United Airlines aircraft at the San Francisco International Airport.

By Nicholas Kralev
The Washington Times

October 13, 2008

At about 9 p.m. last Monday, Delta Air Lines Flight 9 was over eastern Canada on its way back from Cairo. At the same time, Delta Flight 9 took off from New York en route to Los Angeles. That doesn’t make sense to you? Well, it does to the airline industry.

The flight taking off was the “continuation” of the flight that hadn’t yet landed because of a five-hour delay. Delta sells Cairo-Los Angeles as a “direct” flight with a stop in New York, but in reality, that journey consists of two separate flights that have nothing in common except for number 9.

The first one goes from Cairo to New York on a Boeing 767 aircraft, and the second from New York to Los Angeles on a Boeing 737. The arrival of the first leg is evidently not a condition for the departure of the second.

That practice is by no means limited to Delta. On Sept. 6, the “continuation” of United Airlines Flight 902 from Washington to Munich left two hours before the first leg even took off from Denver.

“Direct” flights have been around for more than two decades, and by now frequent travelers know that they are not the same as nonstop flights. But because the Department of Transportation never provided a legal definition, airlines have bent the concept to the point where many “direct” flights are no different from connecting flights. As a result, the advertised benefits of “seamless travel” for passengers have all but vanished.

Initially, a “direct” flight was supposed to consist of more than one leg operated by the same plane. Later, plane changes were introduced, but the second leg was supposed to leave from a gate close to the arrival gate of the first leg. Then the gates no longer mattered, but the “continuation” was supposed to wait until the previous flight got in. Now that’s out the window, too.

“Somewhere along the line, airlines started using ‘direct’ flights for purely marketing purposes and skipped the most important part — avoiding plane changes,” said Samuel Black, a frequent traveler from the San Francisco Bay Area.

Airlines around the world have “direct” flights, but most of them try to honor the original spirit of the practice and operate all legs with the same flight number on one aircraft. Some U.S. carriers, such as American Airlines and Southwest Airlines, do that domestically and on their Caribbean and Central American services, where distances are often within similar ranges.

Trans-continental “direct” flights are a different story. Their domestic portion is almost always operated by smaller aircraft, such as Boeing 737 or Airbus 320, while the international leg is flown on a “wide body,” such as Boeing 777 or Airbus 330. You often need to change not only planes but terminals as well — and, of course, you must clear immigration and customs at your first port of entry back into the United States.

The champions of those fake “direct” flights are Delta, United and US Airways. Most of their international flights — dozens of them — have a domestic tag with the same number. Continental Airlines had 18 such flights in last week’s schedule, American had one and Northwest Airlines had none.

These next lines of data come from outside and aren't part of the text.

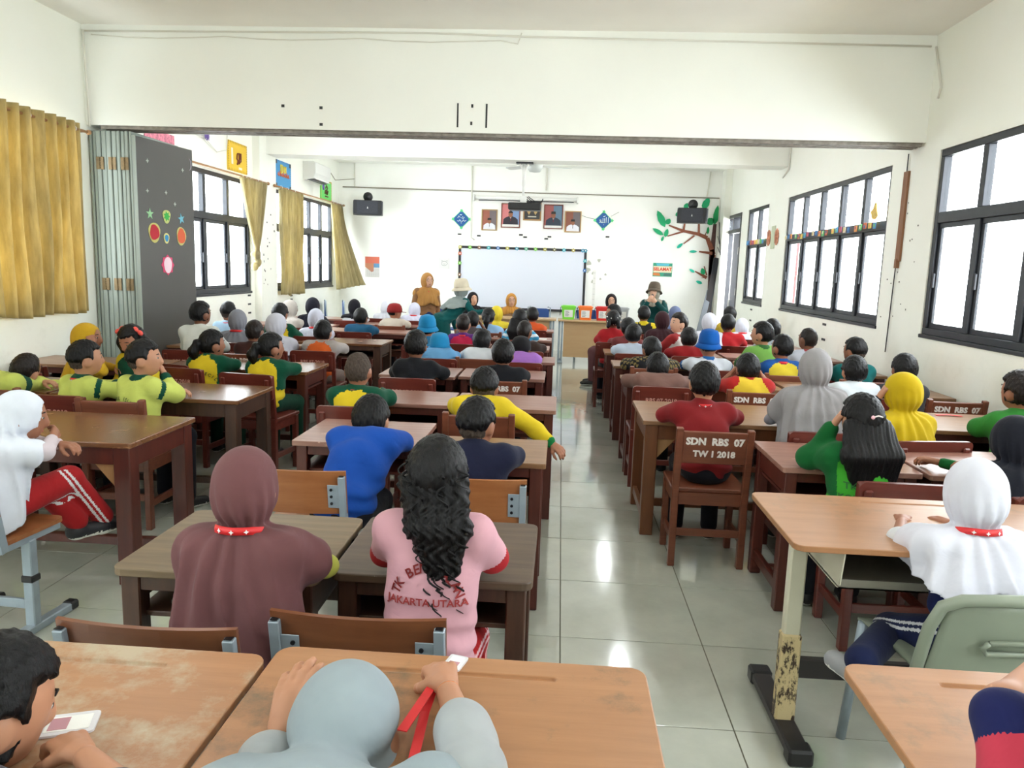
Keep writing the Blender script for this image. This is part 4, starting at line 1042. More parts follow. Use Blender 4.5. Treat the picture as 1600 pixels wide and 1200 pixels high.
# ------------------------------------------------------------------ chairs (front faces +Y, origin on the floor under the seat centre)
def chair_wood(style, lett):
    """style 'post': posts outside the backrest; 'board': board runs over the posts"""
    cm = {'post': M_chair_brown, 'board': M_chair_red}[style]
    t = link('school_chair', None)
    W_, Dp = .40, .36
    part('seat', MB().box(-W_ / 2, W_ / 2, -Dp / 2 + .02, Dp / 2, .405, .43, .005), cm, t)
    part('seat_frame', MB().box(-W_ / 2 + .03, W_ / 2 - .03, -Dp / 2 + .01, -Dp / 2 + .03, .34, .405).box(-W_ / 2 + .03, W_ / 2 - .03, Dp / 2 - .05, Dp / 2 - .03, .34, .405).box(-W_ / 2 + .012, -W_ / 2 + .03, -Dp / 2 + .03, Dp / 2 - .04, .34, .405).box(W_ / 2 - .03, W_ / 2 - .012, -Dp / 2 + .03, Dp / 2 - .04, .34, .405), cm, t)
    for s in (-1, 1):
        x = s * (W_ / 2 - .018)
        part('back_post', MB().box(x - .018, x + .018, -Dp / 2 - .012, -Dp / 2 + .03, 0, .43, .004).bar((x, -Dp / 2 + .009, .41), (x, -Dp / 2 - .03, .765 if style == 'post' else .745), .036, .036 if style == 'post' else .03, .004, up=(0, 1, 0)), cm, t)
        part('front_leg', MB().box(x - .018, x + .018, Dp / 2 - .058, Dp / 2 - .018, 0, .405, .004), cm, t)
        part('side_stretcher', MB().box(x - .009, x + .009, -Dp / 2 + .03, Dp / 2 - .058, .13, .17, .002), cm, t)
    part('back_stretcher', MB().box(-W_ / 2 + .036, W_ / 2 - .036, -Dp / 2, -Dp / 2 + .018, .17, .21, .002), cm, t)
    tilt = Matrix.Translation((0, -Dp / 2 - .012, .575)) @ Matrix.Rotation(R_(6.5), 4, 'X')
    if style == 'post':
        br = part('backrest', MB().box(-W_ / 2 + .034, W_ / 2 - .034, -.01, .01, 0, .175, .004, 0, tilt), cm, t)
        yf = -.0105
    else:
        br = part('backrest', MB().prism(rrect(-W_ / 2 - .005, W_ / 2 + .005, 0, .185, .025, 4), -.036, -.018, 0, tilt @ Matrix(((1, 0, 0, 0), (0, 0, 1, 0), (0, 1, 0, 0), (0, 0, 0, 1)))), cm, t)
        for s in (-1, 1): part('post_cap', MB().box(s * (W_ / 2 - .03) - .018, s * (W_ / 2 - .03) + .018, -.05, -.036, .02, .155, .012, 0, tilt), cm, t)
        yf = -.0365
    for (txt, sz, z, m_, b_) in lett:
        link('lettering', xform(text_mesh(txt, sz, m_, .0004, b_), tilt @ Matrix.Translation((0, yf, z)) @ FACE_CAM), br)
    return t
def chair_metal(ply):
    t = link('metal_chair', None)
    W_, Dp = .42, .36
    part('seat', MB().prism(rrect(-W_ / 2 + .01, W_ / 2 - .01, -Dp / 2 + .02, Dp / 2, .03, 4), .42, .438), ply, t)
    for s in (-1, 1):
        x = s * (W_ / 2 - .03)
        part('seat_rail', MB().box(x - .012, x + .012, -Dp / 2, Dp / 2 - .02, .39, .42, .003), M_tube, t)
        part('leg_post', MB().box(x - .022, x + .022, -.03, .01, .03, .40, .004), M_tube, t)
        part('clamp_collar', MB().box(x - .027, x + .027, -.036, .016, .22, .25, .005), M_black, t)
        part('foot_bar', MB().box(x - .022, x + .022, -Dp / 2 - .02, Dp / 2 + .02, .0, .035, .004), M_tube, t)
        part('foot_cap', MB().box(x - .026, x + .026, Dp / 2 + .0, Dp / 2 + .05, 0, .04, .008), M_black, t)
        xb = s * (W_ / 2 - .012)
        po = MB().bar((xb, -Dp / 2 + .02, .40), (xb, -Dp / 2 - .035, .715), .026, .036, .002, up=(0, 1, 0))
        part('back_post', po, M_tube, t)
        part('post_opening', MB().box(xb - .009, xb + .009, -Dp / 2 - .050, -Dp / 2 - .022, .7155, .7165), M_bolt, t)
        tl = Matrix.Translation((0, -Dp / 2 - .012, .55)) @ Matrix.Rotation(R_(9), 4, 'X')
        pl = part('bracket_plate', MB().box(s * (W_ / 2 - .025), s * (W_ / 2 - .07), -.009, -.006, .03, .13, .001, 0, tl), M_tube, t)
        bo = MB()
        for k in range(3): bo.tube([tl @ Vector((s * (W_ / 2 - .055), -.009, .05 + k * .03)), tl @ Vector((s * (W_ / 2 - .055), -.013, .05 + k * .03))], .006, 8)
        part('bolt', bo, M_bolt, pl)
    part('cross_bar', MB().box(-W_ / 2 + .05, W_ / 2 - .05, -.02, .0, .1, .14, .003), M_tube, t)
    tl = Matrix.Translation((0, -Dp / 2 - .012, .55)) @ Matrix.Rotation(R_(9), 4, 'X')
    # gently bowed plywood
    mb = MB(); n = 10
    for i in range(n):
        a, b = -1 + 2 * i / n, -1 + 2 * (i + 1) / n
        f = lambda u: -.006 - .018 * (1 - u * u) + .012
        xa, xb2 = a * (W_ / 2 + .002), b * (W_ / 2 + .002)
        vs = [tl @ Vector((xx, f(u) + dy, z)) for (xx, u) in ((xa, a), (xb2, b)) for dy in (0, .011) for z in (0, .185)]
        mb.add(vs, [(0, 4, 5, 1), (2, 3, 7, 6), (0, 2, 6, 4), (1, 5, 7, 3)] + ([(0, 1, 3, 2)] if i == 0 else []) + ([(4, 6, 7, 5)] if i == n - 1 else []))
    part('backrest', mb, ply, t)
    return t
CH = {
    'eng': chair_wood('board', [('RBS.07-2018', .043, .085, M_engrave, .0009)]),
    'sten': chair_wood('post', [('SDN  RBS  07', .052, .122, M_stencil, .0026), ('TW 1 2018', .046, .055, M_stencil, .0022)]),
    'plain': chair_wood('board', []),
    'brown': chair_wood('post', []),
    'met': chair_metal(M_ply), 'metd': chair_metal(M_plyd)}
used = set()
def place_chair(kind, x, y, rz, label, group=None):
    o = CH[kind]
    if kind in used: o = copy_tree(o)
    used.add(kind)
    o.location = (x, y, 0); o.rotation_euler = (0, 0, rz)
    tag(o, label, 'chair', group)
    return o

# ------------------------------------------------------------------ people: smooth implicit bodies turned into one mesh each
A3 = lambda *v: np.array(v, dtype=float)
def cap(a, b, ra, rb=None, m=0, inf=0.0): return ('c', A3(*a), A3(*b), ra + inf, (ra if rb is None else rb) + inf, m)
def ell(c, r, m=0, inf=0.0, rot=None): return ('e', A3(*c), A3(*r) + inf, rot, m)
def pdist(pr, P):
    if pr[0] == 'c':
        a, b, ra, rb = pr[1:5]; ab = b - a; L2 = max(ab @ ab, 1e-9)
        t = np.clip(((P - a) @ ab) / L2, 0, 1)
        q = P - a - t[..., None] * ab
        return np.sqrt((q * q).sum(-1)) - (ra + t * (rb - ra))
    c, r, rot = pr[1:4]; q = P - c
    if rot is not None: q = q @ rot
    k0 = np.sqrt(((q / r) ** 2).sum(-1)); k1 = np.sqrt(((q / r ** 2) ** 2).sum(-1)) + 1e-9
    return k0 * (k0 - 1) / k1
def pbox(pr):
    if pr[0] == 'c':
        r = max(pr[3], pr[4]); return np.minimum(pr[1], pr[2]) - r, np.maximum(pr[1], pr[2]) + r
    r = pr[2] if pr[3] is None else A3(1, 1, 1) * pr[2].max()
    return pr[1] - r, pr[1] + r
def smin(a, b, k):
    h = np.maximum(k - np.abs(a - b), 0) / k
    return np.minimum(a, b) - h * h * k * .25
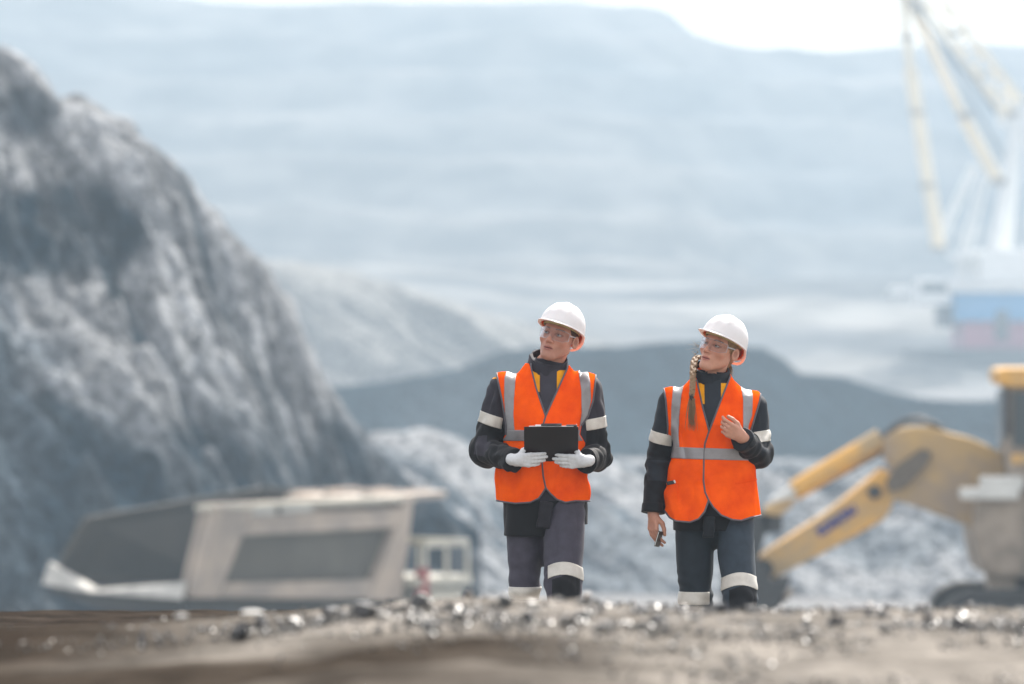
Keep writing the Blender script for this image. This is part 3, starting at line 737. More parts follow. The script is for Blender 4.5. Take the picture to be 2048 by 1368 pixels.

“We do it for competitive reasons,” said Delta spokeswoman Susan Elliott. “We try pairing up higher-demand connection markets.” She added that all passengers on the delayed Cairo flight were taken care of regardless of whether they were booked on the “direct” flight or on any connections.

As frequent flyers have noticed, you get fewer miles in your account than you’ve actually flown because direct distances are always shorter. In addition, upgrades are much more difficult to confirm in advance. They require space on both flights to be available at the same time, which rarely happens, and you are not allowed to confirm one and wait-list the other, as you can do with separate connecting flights.

There are only two minor benefits from “direct” flight to passengers. The first one is that you are not charged for airport taxes in the connecting city, but that usually saves about $10 on average. The second only applies if you buy an around-the-world ticket. Those special fares limit the number of flights you can take, and having two flights count as one could keep you within that limit.

So next time you book a trip online, keep your eyes open. Most airlines’ Web sites show a “direct” flight as one segment. You will see “1 stop” somewhere in the same box, but, except in Continental’s case, you have to click on the details to find out where that stop is and how long the layover will be. Some carriers, such as Southwest, don’t offer those details at all. American’s site is the only one that displays a “direct” flight as two separate segments.

“American makes it clear to customers on our Web site that the flight is a connecting flight, even though the flight number may be the same,” said spokesman Tim Smith.